Transition to Retirement is a strategy that allows you to gradually move to retirement as you continue to work, whilst at the same time drawing down on some of your super benefits.  The super benefits drawn down during this phase are known as pension payments or an income stream.

Alternatively, you may not want to reduce your hours of work, but wish to save tax by salary sacrificing into your Super leading up to retirement.

Or thirdly, as a Business Owner, you may want to supplement your income needs in quiet times.

Whatever your reason for transitioning to retirement, the benefit to you is a better lifestyle on the same income.

However, it is important to be aware that this TTR strategy can only be used when you have reached your ‘preservation age’.  Generally speaking, your preservation age would be between 55 to 60 years of age depending on when you were born.

Ultimately with our longer life expectancies, us spending more time in retirement, and the increasing pressure on our Government’s social security system, we are being strongly encouraged to remain in the workforce longer than our traditional retirement age of 65.  Consequently, a transition to retirement strategy will allow us to continue to accumulate more superannuation, save us tax and continue to grow our nest egg so it can ultimately last us longer in retirement.

To find out what your preservation age is, click here:

How does transition to retirement work?

Whether you do not want to work full time anymore or want to continue working full time and boost your concessional super contributions and save tax, in order to use the transition to retirement rules you will need to set up a TTR pension or income stream.  Most superannuation funds now have this pension or income stream option.

Transition to retirement works by you contributing part of your salary to super.  At this point this contribution will be taxed at a maximum of 15 cents in the dollar unless you are earning more than $250,000 per annum.
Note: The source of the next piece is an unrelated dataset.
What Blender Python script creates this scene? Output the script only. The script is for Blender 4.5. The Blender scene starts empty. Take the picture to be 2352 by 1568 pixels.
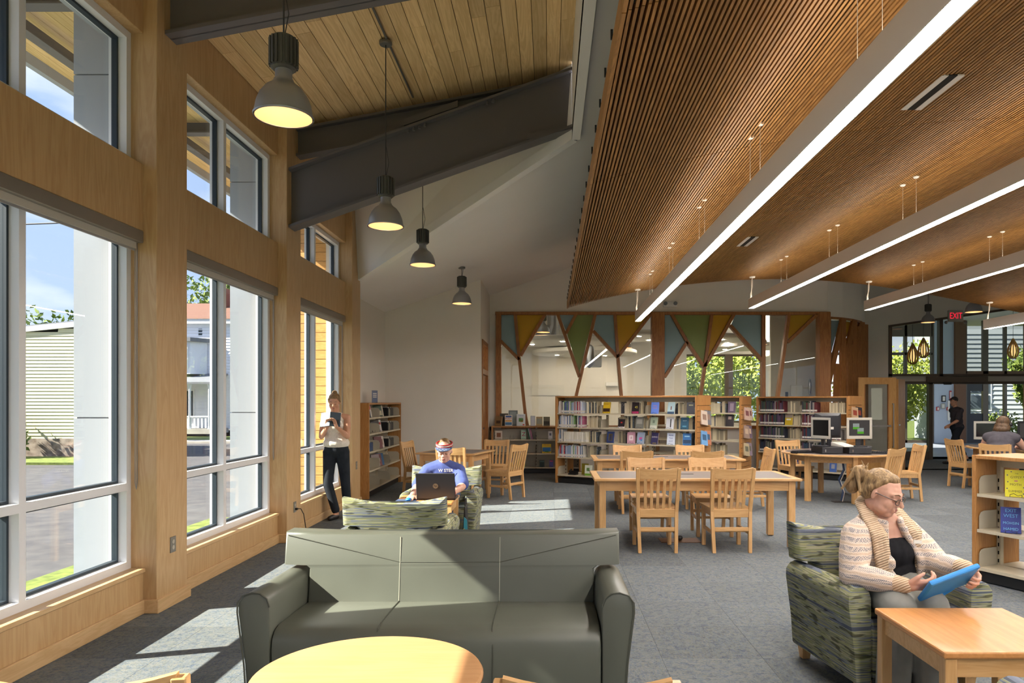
import bpy, bmesh, math, random
import numpy as np
from mathutils import Vector, Matrix, Euler, Quaternion

random.seed(7)
SC = bpy.context.scene
COL = SC.collection
PI = math.pi

# ------------------------------------------------------------------ camera
F_PX, VPX, VPY, EYE = 1650.0, 1262.0, 922.0, 1.55
cam_d = bpy.data.cameras.new('camera')
cam_d.sensor_width = 36.0
cam_d.lens = F_PX / 2352.0 * 36.0
cam_d.shift_x = (1176.0 - VPX) / 2352.0
cam_d.shift_y = (VPY - 784.0) / 2352.0
cam_d.clip_start = 0.05
cam_d.clip_end = 300
cam = bpy.data.objects.new('camera', cam_d)
COL.objects.link(cam)
cam.location = (0, 0, EYE)
cam.rotation_euler = (PI / 2, 0, 0)
SC.camera = cam

# ------------------------------------------------------------------ exposure, sky, sun
SC.view_settings.view_transform = 'Standard'
SC.view_settings.look = 'None'
SC.view_settings.exposure = 1.42
SC.view_settings.gamma = 1.0
SC.view_settings.use_curve_mapping = False
SKY = 0.53
SUN = 8.2
LINEAR_LIGHT = 28.0
PENDANT_LIGHT = 9.0

wd = bpy.data.worlds.new('sky')
SC.world = wd
wd.use_nodes = True
wn, wl = wd.node_tree.nodes, wd.node_tree.links
wn.clear()
w_out = wn.new('ShaderNodeOutputWorld')
w_bg = wn.new('ShaderNodeBackground')
w_tc = wn.new('ShaderNodeTexCoord')
w_sep = wn.new('ShaderNodeSeparateXYZ')
wl.new(w_tc.outputs['Generated'], w_sep.inputs[0])
w_ramp = wn.new('ShaderNodeValToRGB')
w_ramp.color_ramp.elements[0].position = 0.0
w_ramp.color_ramp.elements[0].color = (0.52, 0.64, 0.86, 1)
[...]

Then you move your superannuation money into a TTR pension and use the pension income to supplement your reduced salary.  Although the tax-effectiveness of the pension payments will help lower your overall personal tax liability, it is important to note that since 1 July 2017 earnings on TTR pensions are being taxed at the same rate as accumulation accounts, thereby making TTR pensions less attractive for many individuals.

Benefits V Downsides

The benefits of using a TTR pension to reduce work hours include:

  • Ease into retirement
  • Supplementing your employment income
  • Continue to receive employer contributions
  • Pay less tax on income

The most significant downside, to using a TTR pension to reduce your work hours, is the impact it may ultimately have on your retirement lifestyle when you do finally stop working.

The benefits of using a TTR pension to maintain work hours and save tax include:

  • Continuing to grow your superannuation
  • Paying less tax on contributions
  • Paying less tax on income

The most significant downside, to using a TTR pension to maintain work hours and save tax, is that it is not as effective if you are not older than 60 and not a middle to upper middle income earner.

Can transition to retirement work for you?

We at Baggetta & Co are here to help you.  If you would like to sit down and have someone discuss how transitioning to retirement can work for you, call us on 9317 7300 or make an appointment.  

Other considerations before transitioning to retirement

Transitioning to retirement can be a complex strategy that has many considerations.  It is strongly advised and wise that you discuss your options with a licensed financial advisor to assess if this income stream is right for you and your circumstances, and how it fits in with your work, superannuation and long term retirement plans.

Please also consider:

  • Checking your fund type to confirm if a TTR pension is available
  • Work out your retirement strategy in relation to your overall retirement plans
  • Decide on your income needs as you may not need to replace all of your current income
  • The impact on any Government entitlements
  • Check on your life insurance as TTR pensions do not hold any insurance cover
  • Use of this strategy through a SMSF requires the SMSF Trust Deed to be drafted appropriately

The most important thing to remember about a transition to retire strategy is that it will potentially result in a smaller nest egg in retirement through your super, which could affect your lifestyle when you are fully retired.  However, if you want to scale back your work hours whilst minimising the drop in your income, then a TTR pension is worthy of consideration.